If our "free press" is all that stands between us and tyranny, we're screwed

The main problem for the so-called free press is that they are long past having destroyed their own credibility. They've made themselves irrelevant. It wasn't the Russians, it wasn't Trump; no, they have only themselves to blame.

On top of that, the internet came along and ate their lunch. Without lunch money, the big papers are increasingly obliged to rely on a sugar daddy, as in Amazon boss Bezos'  purchase of the Washington Post.

The Boston Globe, where today's bit of grandstanding originated, is a money-losing black hole in financial terms. By the way, the top three news stories on their website the last time I checked were all about said grandstanding. That's what we need more of; newspapers writing about themselves.

In the good old days, owning a major paper was not only a cash cow, it was a sure path to power and influence. You'd be hard pressed to find, anywhere in the annals of US history, a time when politicians and news barons didn't forge alliances.

Because influence peddling is what our free press historically did. They're pouty now because they have very little influence left to peddle.
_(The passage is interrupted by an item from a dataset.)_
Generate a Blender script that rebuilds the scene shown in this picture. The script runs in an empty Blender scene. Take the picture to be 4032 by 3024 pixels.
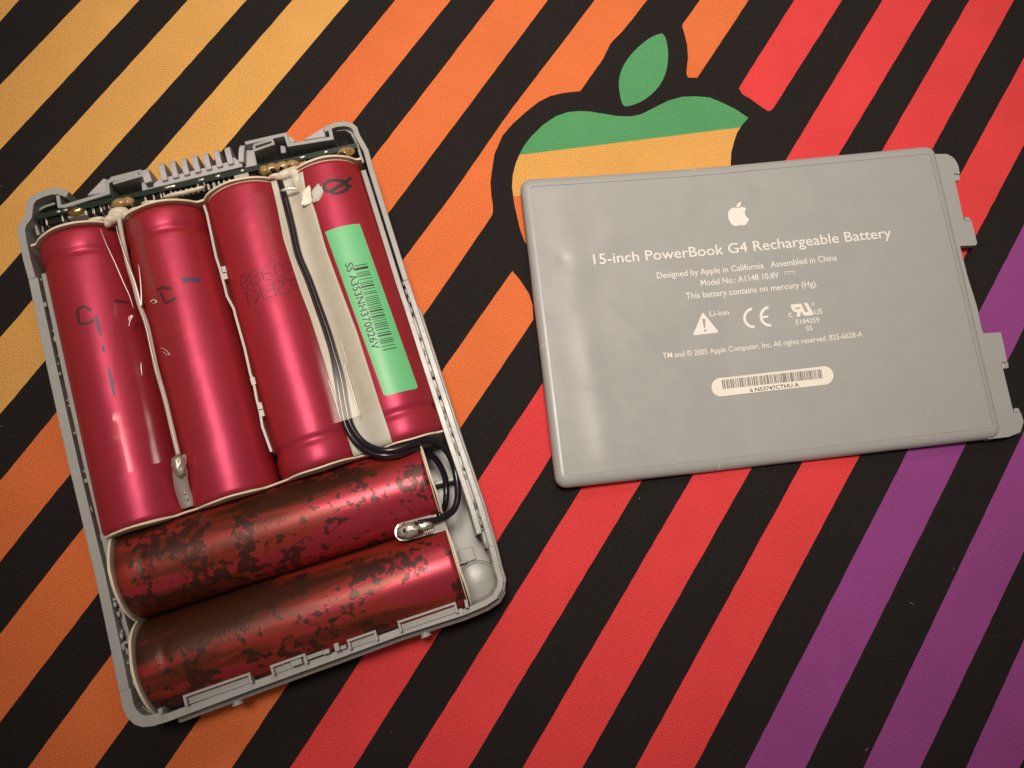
import bpy, bmesh, math, random
from mathutils import Vector, Matrix, noise
from mathutils.geometry import delaunay_2d_cdt, interpolate_bezier

random.seed(7)
MM = 0.001
SC = bpy.context.scene
COL = SC.collection

# ------------------------------------------------------------------ camera
HC = 178.0            # height of the lens above the cloth, mm
FP = 3050.0           # focal length in photograph pixels (4032 wide)
RW = Matrix(((0.99735035, 0.0, 0.07274804),
             (-0.01610265, 0.97519484, 0.22076172),
             (-0.07094351, -0.22134821, 0.97261091)))      # world -> camera
cam_d = bpy.data.cameras.new("camera")
cam = bpy.data.objects.new("camera", cam_d)
COL.objects.link(cam)
M4 = RW.transposed().to_4x4()
M4.translation = Vector((0, 0, HC * MM))
cam.matrix_world = M4
cam_d.sensor_width = 36.0
cam_d.lens = 36.0 * FP / 4032.0
cam_d.clip_start = 0.005
cam_d.clip_end = 10.0
SC.camera = cam

# ------------------------------------------------------------------ world, lamps, exposure
world = bpy.data.worlds.new("World")
SC.world = world
world.use_nodes = True
bg = world.node_tree.nodes["Background"]
bg.inputs[0].default_value = (1.0, 0.80, 0.62, 1)
bg.inputs[1].default_value = 0.15


def area(name, loc, target, sx, sy, power, col, spread=180):
    d = bpy.data.lights.new(name, 'AREA')
    d.shape = 'RECTANGLE'
    d.size, d.size_y = sx, sy
    d.energy = power
    d.color = col
    d.spread = math.radians(spread)
    o = bpy.data.objects.new(name, d)
    COL.objects.link(o)
    o.location = loc
    o.rotation_euler = (Vector(target) - Vector(loc)).to_track_quat('-Z', 'Y').to_euler()
    return o


def spot(name, loc, target, radius, power, col, size, blend):
    d = bpy.data.lights.new(name, 'SPOT')
    d.shadow_soft_size = radius
    d.energy = power
    d.color = col
    d.spot_size = math.radians(size)
    d.spot_blend = blend
    o = bpy.data.objects.new(name, d)
    COL.objects.link(o)
    o.location = loc
    o.rotation_euler = (Vector(target) - Vector(loc)).to_track_quat('-Z', 'Y').to_euler()
    return o


spot("table_lamp", (-0.045, 0.135, 0.60), (0.035, 0.112, 0.0), 0.075, 16.8, (1.0, 0.89, 0.775), 42, 1.0)
area("room_light", (0.02, 0.50, 0.55), (0.0, 0.03, 0.0), 0.30, 0.20, 0.75, (1.0, 0.90, 0.79))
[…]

Here in Canada, we've had three examples of newspaper proprietors riding their bully pulpits all the way to the House of Lords in the mothership. If you read up on him, you'll find Max Aitken became one of the most powerful men in the British Empire in an era when that still meant something.

That's what the news business used to be about!

Now they're pretty much all circling the drain. They're hoping to extort a little sympathy, and perhaps a government bailout, with this rubbish about how they're the last line of defence for our beleaguered democracies.